Are Telegram crypto signal groups legitimate?

As a category, no. The format is structurally unaccountable: feeds are editable and deletable, timestamps are not independently verifiable, and independent trackers repeatedly find real hit rates near coin-flip against advertised rates in the nineties. Honest publishers exist but cannot be distinguished inside the format.

How do signal groups fake their win rates?

Standard techniques: counting a first take-profit inside daily noise as a win regardless of the stop-out that followed, deleting losing calls, running multiple channels and promoting the lucky one, and posting entries without stops so no trade can ever officially lose.

How do free signal channels make money?

Exchange referral kickbacks that pay on subscribers' trading volume, paid promotions from token teams, and upsells to VIP tiers. All three reward a large, excited, frequently trading audience; none reward accuracy. Some free channels are exit-liquidity operations outright.

What would a legitimate signal service look like?

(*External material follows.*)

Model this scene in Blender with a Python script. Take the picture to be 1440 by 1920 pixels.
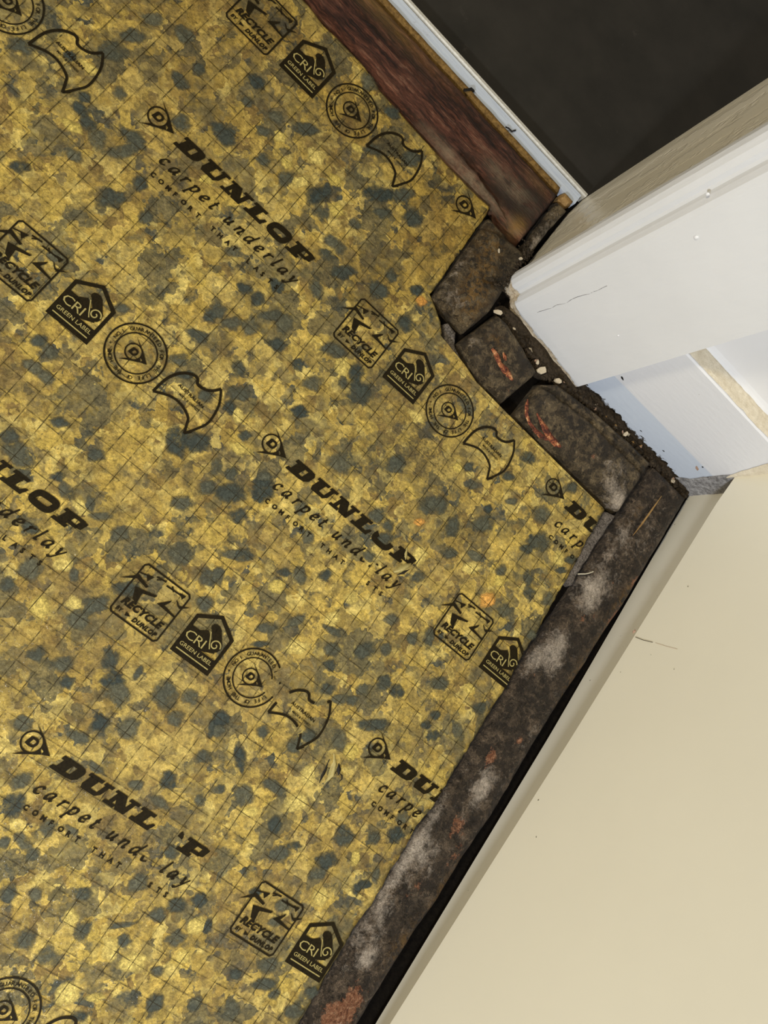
import bpy, bmesh, math, random
from mathutils import Vector, Matrix, noise

# ---------------------------------------------------------------- scene reset
for o in list(bpy.data.objects):
    bpy.data.objects.remove(o, do_unlink=True)
SC = bpy.context.scene
COL = SC.collection
RNG = random.Random(7)
MM = 0.001

# ---------------------------------------------------------------- camera
# room frame: x along the back wall, y towards the doorway / next room, z up
cam_d = bpy.data.cameras.new('camera')
cam_d.sensor_fit = 'VERTICAL'
cam_d.sensor_height = 36.0
cam_d.lens = 1529.635 * 36.0 / 1920.0
cam_d.clip_start = 0.01
cam_d.clip_end = 50
cam = bpy.data.objects.new('camera', cam_d)
COL.objects.link(cam)
rx = Vector((0.73261948, 0.57352949, 0.36651414))
dn = Vector((0.62657755, -0.77861433, -0.0340632))
fw = Vector((0.26583691, 0.2546049, -0.92978873))
cam.matrix_world = Matrix(((rx.x, -dn.x, -fw.x, 0.0), (rx.y, -dn.y, -fw.y, 0.0),
                           (rx.z, -dn.z, -fw.z, 0.4), (0, 0, 0, 1)))
SC.camera = cam

# ---------------------------------------------------------------- light, exposure
SC.view_settings.view_transform = 'Standard'
SC.view_settings.look = 'None'
SC.view_settings.exposure = 0.25
SC.view_settings.gamma = 1.0
SC.view_settings.use_curve_mapping = False
W = bpy.data.worlds.new('world')
SC.world = W
W.use_nodes = True
W.node_tree.nodes['Background'].inputs[0].default_value = (1.0, 0.95, 0.86, 1)
W.node_tree.nodes['Background'].inputs[1].default_value = 0.16


def area(name, loc, tgt, size, power, color):
    l = bpy.data.lights.new(name, 'AREA')
    l.shape = 'DISK'
    l.size = size
    l.energy = power
    l.color = color
    o = bpy.data.objects.new(name, l)
    COL.objects.link(o)
    o.location = loc
    o.rotation_euler = (Vector(tgt) - Vector(loc)).to_track_quat('-Z', 'Y').to_euler()
    return o


# warm ceiling light of the room and a cooler lamp low in the room behind the camera
area('ceiling_light', (-1.5, -0.55, 1.75), (0.15, 0.05, 0.0), 0.30, 23.0, (1.0, 0.87, 0.60))
area('room_lamp', (-0.03, -0.76, 0.64), (0.15, 0.05, 0.0), 0.08, 6.7, (0.92, 0.96, 1.0))

# ---------------------------------------------------------------- node helpers
class NT:
    def __init__(s, name):
        s.m = bpy.data.materials.new(name)
        s.m.use_nodes = True
        s.t = s.m.node_tree
        s.t.nodes.clear()
        s.out = s.t.nodes.new('ShaderNodeOutputMaterial')
        s.p = s.t.nodes.new('ShaderNodeBsdfPrincipled')
        s.t.links.new(s.p.outputs[0], s.out.inputs[0])
        tc = s.t.nodes.new('ShaderNodeTexCoord')
        mp = s.t.nodes.new('ShaderNodeVectorMath')
        mp.operation = 'SCALE'
        mp.inputs[3].default_value = 1000.0          # object coordinates in millimetres
        s.t.links.new(tc.outputs['Object'], mp.inputs[0])
        s.pos = mp.outputs[0]

    def put(s, sock, v):
        if hasattr(v, 'is_linked') or isinstance(v, bpy.types.NodeSocket):
            s.t.links.new(v, sock)
        else:
            if isinstance(v, tuple) and len(v) == 3 and sock.type == 'RGBA':
                v = v + (1,)
            sock.default_value = v

    def noise(s, size, detail=4, rough=0.6, vec=None, dist=0.0, off=None):
        n = s.t.nodes.new('ShaderNodeTexNoise')
        s.put(n.inputs['Vector'], s.pos if vec is None else vec)
        n.inputs['Scale'].default_value = 1.0 / size
        n.inputs['Detail'].default_value = detail
        n.inputs['Roughness'].default_value = rough
        n.inputs['Distortion'].default_value = dist
        return n.outputs['Fac'], n.outputs['Color']

    def voro(s, size, vec=None, feature='F1', rnd=1.0):
        n = s.t.nodes.new('ShaderNodeTexVoronoi')
        n.feature = feature
        s.put(n.inputs['Vector'], s.pos if vec is None else vec)
        n.inputs['Scale'].default_value = 1.0 / size
        n.inputs['Randomness'].default_value = rnd
        return n

    def warp(s, size, amp, base=None):
        f, c = s.noise(size, 2)
        a = s.t.nodes.new('ShaderNodeVectorMath'); a.operation = 'SUBTRACT'
        s.t.links.new(c, a.inputs[0]); a.inputs[1].default_value = (0.5, 0.5, 0.5)
        b = s.t.nodes.new('ShaderNodeVectorMath'); b.operation = 'SCALE'
        s.t.links.new(a.outputs[0], b.inputs[0]); b.inputs[3].default_value = amp
        d = s.t.nodes.new('ShaderNodeVectorMath'); d.operation = 'ADD'
        s.t.links.new(b.outputs[0], d.inputs[0]); s.put(d.inputs[1], s.pos if base is None else base)
        return d.outputs[0]

    def stretch(s, sc):
        d = s.t.nodes.new('ShaderNodeVectorMath'); d.operation = 'MULTIPLY'
        s.put(d.inputs[0], s.pos); d.inputs[1].default_value = sc
        return d.outputs[0]

    def ramp(s, fac, stops, interp='LINEAR'):
        r = s.t.nodes.new('ShaderNodeValToRGB')
        r.color_ramp.interpolation = interp
        e = r.color_ramp.elements
        while len(e) < len(stops):
            e.new(0.5)
        for k, (p, c) in enumerate(stops):
            e[k].position = p
            c = (c, c, c) if not isinstance(c, tuple) else c
            e[k].color = (c[0], c[1], c[2], 1)
        s.put(r.inputs[0], fac)
        return r.outputs[0]

    def mix(s, fac, a, b, mode='MIX'):
        n = s.t.nodes.new('ShaderNodeMix')
        n.data_type = 'RGBA'
        n.blend_type = mode
        s.put(n.inputs[0], fac)
        s.put(n.inputs[6], a)
        s.put(n.inputs[7], b)
        return n.outputs[2]

    def math(s, op, a, b=0.0, clamp=False):
        n = s.t.nodes.new('ShaderNodeMath')
        n.operation = op
        n.use_clamp = clamp
        s.put(n.inputs[0], a)
        s.put(n.inputs[1], b)
        return n.outputs[0]

    def attr(s, name):
        n = s.t.nodes.new('ShaderNodeAttribute')
        n.attribute_name = name
        return n.outputs['Fac']

    def sep(s):
        n = s.t.nodes.new('ShaderNodeSeparateXYZ')
        s.t.links.new(s.pos, n.inputs[0])
        return n.outputs

    def sepvec(s, v):
        n = s.t.nodes.new('ShaderNodeSeparateXYZ')
        s.t.links.new(v, n.inputs[0])
        return n.outputs

    def bump(s, h, strength, dist):
        n = s.t.nodes.new('ShaderNodeBump')
        n.inputs['Strength'].default_value = strength
        n.inputs['Distance'].default_value = dist
        s.put(n.inputs['Height'], h)
        s.t.links.new(n.outputs[0], s.p.inputs['Normal'])

    def fin(s, color=None, rough=0.6, spec=0.4, metal=0.0, alpha=None):
        if color is not None:
            s.put(s.p.inputs['Base Color'], color)
        s.put(s.p.inputs['Roughness'], rough)
        s.put(s.p.inputs['Specular IOR Level'], spec)
        s.put(s.p.inputs['Metallic'], metal)
        if alpha is not None:
            s.put(s.p.inputs['Alpha'], alpha)
        return s.m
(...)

A complete, uneditable public ledger including losses; entries provably timestamped before outcomes, ideally by cryptographic commitment; disclosed methodology; results net of costs; and a record spanning at least one full bear market.

Can copy trading replace signal groups?

Exchange copy-trading at least has venue-verified records, which beats screenshots. But it is following a person, not auditing a process: leaders churn, overfit to bull phases, and blow up. The verification standard is the same either way, and few pass it.